Richard Humes, associate general counsel for the SEC in Washington, told Compliance Week that the 9th Circuit’s ruling “puts teeth” into section 1103 of Sarbanes-Oxley, the provision which gives the Commission the power to freeze extraordinary payments. “There shouldn’t be one formula for determining whether a payment was extraordinary. Instead, you should look at the size, the purpose and the circumstances under which the proposed payment was being made,” said Humes, who handled the 9th Circuit case for the Commission.

Cox

James Cox, a securities law professor at Duke University, called the 9th Circuit’s ruling “a terrific shot in the arm for the SEC.” In enacting SOX, Congress was “trying to give the SEC a wider range of sanctions to responsibly protect the public interest,” said Cox. “It intended to arm the SEC with a pretty strong remedy so that those assets would be available to investors and others at the end of the day. [Lawmakers] didn’t want to hamstring the SEC and thought the Commission would be a responsible actor,” Cox said.

Deal Cut As Company Unravels

The trouble for Gemstar, which publishes TV Guide and licenses technology for on-screen program guides, began on April 1, 2002, when the company filed its Form 10-K report for 2001. The filing reported that $107.6 million Gemstar had previously claimed as revenue had not actually been realized.

A few months later, Gemstar announced in an 8-K that it intended to restate its 2001 financial results and to reverse $20 million, plus make substantial corrections. Gemstar filed as exhibits to that Form 8-K sworn statements from CEO Henry Yuen and CFO Elsie Leung, to the effect that they were not able to certify, as required by law, that some of Gemstar’s financial statements were accurate, and that they were not able to comply with written Commission orders to do so.

A month-and-a-half later, Gemstar filed another 8-K, confirming that it had been notified by NASDAQ that its securities were subject to delisting for failure timely to file

a Form 10-Q for the quarter ending on June 30, 2002. The 8-K also stated that—because of an unresolved dispute between Gemstar and its independent auditor, KPMG—the company could not file its quarterly Form 10-Q report. KPMG itself was hit with a $10 million fine last November by the SEC for ignoring improper revenue statements from Gemstar.

As Gemstar was unraveling, Yuen and Leung cut a deal with the board of directors to resign as officers in return for a payment in cash. Yuen was to get $29.5 million and Leung $8.2 million, plus large shares of stock and options grants for both. After learning of the severance deal, the Commission commenced an investigation to determine whether Gemstar and its officers and directors had engaged in securities fraud by making materially false and misleading public statements regarding revenue, earnings and losses.

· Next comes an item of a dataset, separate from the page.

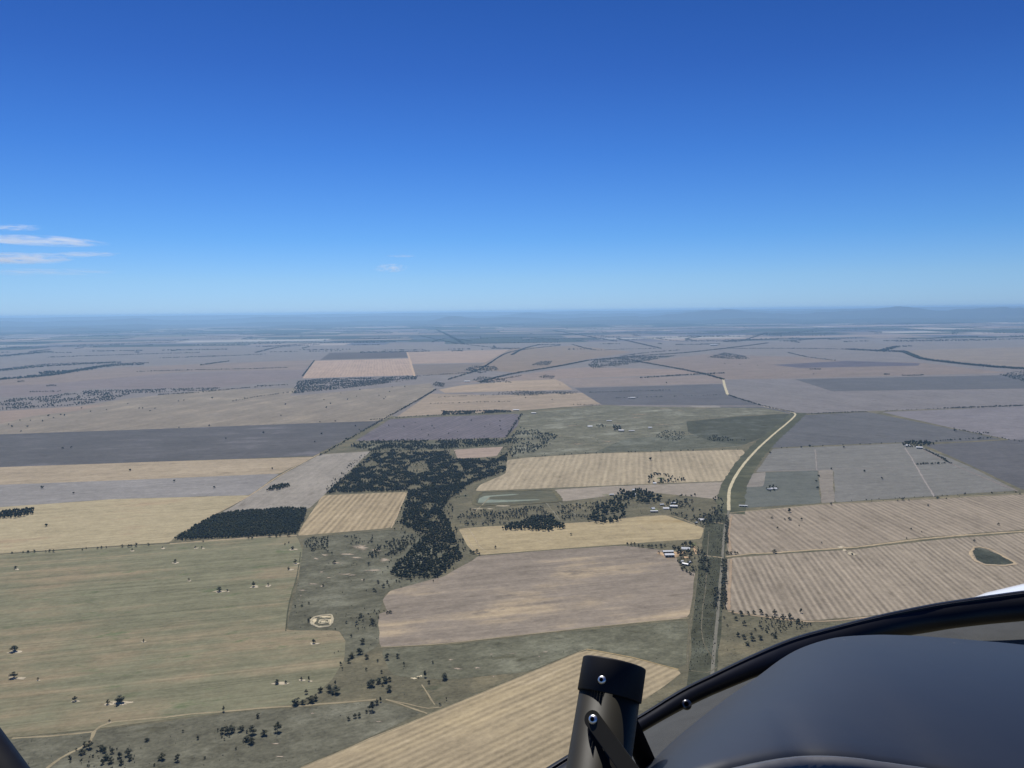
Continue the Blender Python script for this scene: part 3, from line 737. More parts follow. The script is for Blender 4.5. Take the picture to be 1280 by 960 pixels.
def tree_kind(seed, slim=False):
    """Unit tree, 1 m tall: tapered trunk with limbs; crown of lobes with loose leaf clumps and gaps."""
    rnd = random.Random(seed)
    tb = bmesh.new()
    top = Vector((rnd.uniform(-.04, .04), rnd.uniform(-.04, .04), 0.36))
    tube_into(tb, Vector((0, 0, -0.06)), top * 0.5 + Vector((0, 0, 0)), 0.035, 0.026)
    tube_into(tb, top * 0.5, top, 0.026, 0.018)
    lobes = []
    n = rnd.randint(5, 7)
    wide = 0.22 if slim else 0.33
    for k in range(n):
        a = 2 * math.pi * k / n + rnd.uniform(-.4, .4)
        rr = rnd.uniform(0.35, 1.0) * wide
        z = rnd.uniform(0.24, 0.74)
        c = Vector((math.cos(a) * rr, math.sin(a) * rr, z))
        lobes.append((c, rnd.uniform(0.16, 0.25)))
        tube_into(tb, top * rnd.uniform(0.6, 1.0), c, 0.014, 0.005, 5)
    lobes.append((Vector((rnd.uniform(-.05, .05), rnd.uniform(-.05, .05), 0.80)), 0.18))
    verts, faces = [], []
    for (c, r) in lobes:
        b = len(verts)
        sq = Vector((rnd.uniform(.85, 1.2), rnd.uniform(.85, 1.2), rnd.uniform(.6, .85)))
        for v in ICO_V:
            k = r * 0.72 * (1 + rnd.uniform(-.25, .25))
            verts.append(c + Vector((v[0] * sq.x, v[1] * sq.y, v[2] * sq.z)) * k)
        faces += [[i + b for i in f] for f in ICO_F.tolist()]
        for j in range(34):
            d = Vector((rnd.gauss(0, 1), rnd.gauss(0, 1), rnd.gauss(0.15, 1))).normalized()
            p = c + Vector((d.x * sq.x, d.y * sq.y, d.z * sq.z)) * r * rnd.uniform(0.7, 1.12)
            t = (d + Vector((rnd.uniform(-1, 1), rnd.uniform(-1, 1), rnd.uniform(-1, 1))) * 0.8).normalized()
            a1 = t.orthogonal().normalized() * rnd.uniform(0.025, 0.06)
            a2 = t.cross(a1).normalized() * rnd.uniform(0.025, 0.06)
            b = len(verts)
            verts += [p - a1, p - a2 * 0.9 + t * 0.012, p + a1, p + a2 + t * 0.012]
            faces.append([b, b + 1, b + 2, b + 3])
    tm = bpy.data.meshes.new("trunk")
    tb.to_mesh(tm)
    tb.free()
    tm.materials.append(BARK)
    cm = bpy.data.meshes.new("crown")
    cm.from_pydata([tuple(v) for v in verts], [], faces)
    cm.update()
    cm.materials.append(LEAF)
    return tm, cm


KINDS = [tree_kind(s) for s in range(101, 107)] + [tree_kind(s, True) for s in (201, 202, 203)]
n_tree = [0]


def ordinal(k):
    w = ["", "first", "second", "third", "fourth", "fifth", "sixth", "seventh", "eighth", "ninth", "tenth", "eleventh", "twelfth", "thirteenth", "fourteenth",
         "fifteenth", "sixteenth", "seventeenth", "eighteenth", "nineteenth", "twentieth"]
    return w[k] if k < len(w) else str(k) + "th"


def place_tree(u, v, hm, wm, label, group):
    """One tree: an Empty at its foot with its own trunk and crown."""
    p = G(u, v, 0.1)
    root = empty("tree", p, random.uniform(0, 6.28))
    kinds = KINDS[6:] if wm < 0.8 else KINDS[:6]
    tm, cm = random.choice(kinds)
    root.scale = (hm * wm, hm * wm * random.uniform(.9, 1.1), hm)
    n_tree[0] += 1
    for nm, me in (("trunk", tm), ("crown", cm)):
        o = bpy.data.objects.new(nm, me)
        COL.objects.link(o)
        o.parent = root
    tag(root, label, "tree", group)
    return root


SZ = dict(t=4.5, s=6.5, m=9.5, b=13.0, h=17.0)
camps = []


def cluster(items, phrase, group, camp=False):
    """items: (x, y, size, [own words]); trees without words of their own are told apart by their order from the left."""
    items = sorted(items, key=lambda q: q[0])
    n = len(items)
    for k, it in enumerate(items):
        u, v, s = it[:3]
        own = it[3] if len(it) > 3 else None
        wm = 1.0
        if len(s) > 1:
            wm = {"w": 1.45, "n": 0.7}[s[1]]
        hm = 0.92 * SZ[s[0]] * random.uniform(0.9, 1.12)
        if own:
            lab = own
        elif n == 1:
            lab = phrase
        elif k == 0:
            lab = "leftmost tree " + phrase
        elif k == n - 1:
            lab = "rightmost tree " + phrase
        else:
            lab = ordinal(k + 1) + " tree from the left " + phrase
        place_tree(u, v, hm, wm * random.uniform(0.9, 1.12), lab, group)
        if camp:
            px = hm * FPX / gdist(u, v)
            camps.append((u + random.uniform(-.5, 1.5) + px * .12, v + 0.6, max(6, px * random.uniform(2.0, 3.1) * wm), max(2.2, px * random.uniform(.55, .8)), random.uniform(-.1, .3)))


GP = "lone trees in the green paddock"
cluster([
    (19.5, 711, "m", "lone tree near the upper left edge of the green paddock"),
    (18, 814, "bw", "wide clump tree at the far left of the green paddock"),
    (18, 847, "bw", "dark wide tree on pale patch below the far left clump"),
    (47.5, 850, "s", "small round tree on pale patch right of a dark wide one"),
    (94, 876, "m", "round dark tree on pinkish patch near the bottom of the green paddock"),
    (135, 880, "m", "left tree of the pair on pale soil near the bottom paddock track"),
    (149, 878, "bw", "bigger right tree of the pair on pale soil near the bottom track"),
    (137, 902, "t", "tiny tree just above the bend of the paddock track"),
    (179.5, 802, "s", "small solitary tree on bare ring in the middle of the green paddock"),
    (219, 703, "m", "domed lone tree on pale ring in the upper green paddock"),
    (236, 725.5, "s", "small tree on pale ring below the domed lone tree"),
    (274, 739, "bw", "left wide tree of the pair sharing a pale oval"),
    (284, 739, "s", "small right tree of the pair sharing a pale oval"),
    (317, 733, "b", "tree on white soil left of its twin in the upper green paddock"),
    (335.5, 732, "m", "tree on white soil right of its twin in the upper green paddock"),
    (361, 712, "m", "tree on pale scald beside the paddock fence, lower of two"),
    (369, 704, "b", "tree on pale scald beside the paddock fence, upper of two"),
    (366, 686.5, "mw", "tree on white oval at the top right corner of the green paddock"),
    (392, 804, "m", "solitary dark tree on pale ring in the paddock's right corner"),
    (346, 854, "mw", "dark tree on yellow soil, left end of a short row"),
    (357, 854, "s", "second tree of the short row on yellow soil"),
    (377, 850, "s", "third tree of the short row, right of yellow soil"),
    (386, 851, "mn", "thin last tree of the short row right of yellow soil"),
    (244, 685, "s", "left small tree of two on pale rings under the plantation"),
    (252.5, 685, "s", "right small tree of two on pale rings under the plantation"),
    (203, 685, "t", "tiny bush tree just below the stubble edge"),
    (165, 688, "s", "small tree on the paddock just below the tree row"),
], "", GP, camp=True)
cluster([(279.5, 889, "mn", "thin tree standing right on the paddock track")], "", GP)
cluster([(356, 681, "s"), (361, 679, "s")], "of two at the paddock's top right fence corner", "fence corner trees")
cluster([(15, 692, "s"), (29, 691, "s"), (35, 691, "m"), (43, 690.5, "m"), (57, 690, "s"), (62, 690, "m"), (67, 690, "m"), (103, 688, "s"), (108, 686, "s")],
        "in the row on the stubble edge, left half", "trees along the top of the green paddock")
cluster([(122, 686, "s"), (127, 685.5, "m"), (133, 685, "s"), (153, 684, "m"), (161, 684, "m"), (164, 683.5, "m"), (170, 683, "b"), (186, 681.5, "m")],
        "in the row on the stubble edge, right half", "trees along the top of the green paddock")
cluster([(254, 677.5, "s"), (310.6, 673.5, "m"), (315, 673.5, "m"), (337.5, 671.5, "mw"), (345.6, 671.5, "m"), (349.7, 671, "m"), (361, 670.5, "mw")],
        "on the pale strip under the dark plantation", "trees under the plantation")
GU = "gully trees in the bottom left corner"
cluster([(87.5, 948, "s"), (103.5, 942, "mw"), (106, 933, "m"), (111.6, 935, "b"), (127.6, 937, "mw"), (131, 940, "m"), (140.7, 941, "m")], "among the upper gully scrub by the bottom left track", GU)
cluster([(88, 953, "t"), (128, 955, "m"), (132.7, 949, "mw"), (138.5, 953, "mw"), (149.5, 947, "m"), (152, 955, "m"), (160, 944, "b"), (163, 950, "m")], "among the lower gully scrub at the bottom left", GU)
cluster([(202, 949, "mw", "dark tree with pale foot right of the gully scrub"), (222, 951, "b", "dark squarish tree right of the one with pale foot"), (193, 957, "t", "tiny bush at the bottom edge near two dark trees"),
         (184, 926, "sw", "low spreading bush tree in the dark grass above the gully"), (229, 915, "t", "tiny tree alone in the dark grass under the track"), (247.5, 924, "s", "small round tree left of the bottom copse"),
         (256, 948, "t", "tiny low bush below the bottom copse"), (322.5, 897, "m", "tree on pale ring between track and bottom copse")], "", GU)
CO = "copse below the paddock track"
cluster([(272.5, 914, "sn"), (277.5, 916, "m"), (284, 916, "b"), (289, 915.5, "b"), (293, 913, "s"), (300.6, 914, "m"), (303, 912, "m"), (309, 916, "s"), (316, 917, "h"), (330, 919, "mw"), (347, 914, "h")], "in the back row of the bottom copse", CO)
cluster([(277.5, 922, "t"), (280.6, 925, "t"), (284, 920, "t"), (287, 921, "t"), (304, 928, "sn"), (309, 926, "mw"), (314, 929, "mw"), (295, 937, "t")], "in the front row of the bottom copse", CO)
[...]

As part of the investigation, the Commission went to U.S. District Court and applied for an order freezing the payments to Yuen and Leung under Section 1103 of Sarbanes-Oxley. The law allows the SEC to petition a federal court to escrow payments when, during the course of an investigation of possible securities violations, it is “likely” that the company will make “extraordinary payments” to officers, directors or certain other individuals.

Scenario ‘Not Business As Usual’

In upholding the trial judge’s decision to grant the SEC’s request for an escrow order, the 9th Circuit said that the judge “correctly focused on the nature, purpose, and circumstances of the payments and determined that they had nothing to do with Gemstar’s ordinary business.”

The court used “as a measure what ordinarily goes on in the process of the issuer’s business,” and concluded that the facts resulting in the severance payments were “clearly unusual and extraordinary.”

The payments, the court said, “are five and six times greater than Yuen’s and Leung’s base salary, the component amounts that make up the

lump sum payments are different than the amounts due under their employment agreements, the termination fees are different from what they may have been entitled to under existing agreements, the bonuses appear to be fruit of the alleged fraudulent financial results, and the vacation pay item did not exist under their contracts. One would not expect benefits like these to be flowing from corporate assets to executives resigning

under fire from key management positions. This scenario is not business as usual. Telling also is the glaring fact that CEO Yuen would not discuss these matters with the Commission, choosing instead to assert his Fifth Amendment privilege.”

One judge dissented from the decision to read the SEC’s power to freeze payments broadly. “Section 1103 empowers the SEC to escrow ‘extraordinary payments,’ not payments made under extraordinary circumstances, particularly where ‘extraordinary circumstances’ means little if anything more than that the company is under investigation for securities violations,” the judge wrote.

But SEC Associate Counsel Humes said the dissenting judge’s view would cause there to be extensive hearings before an escrow order could ever be issued, which is not consistent with Congress’ intent. “You shouldn’t be bogged down with a mini-trial just to get an escrow,” he said, noting that the escrow period is limited and essentially gives the Commission 90 days to complete its investigation.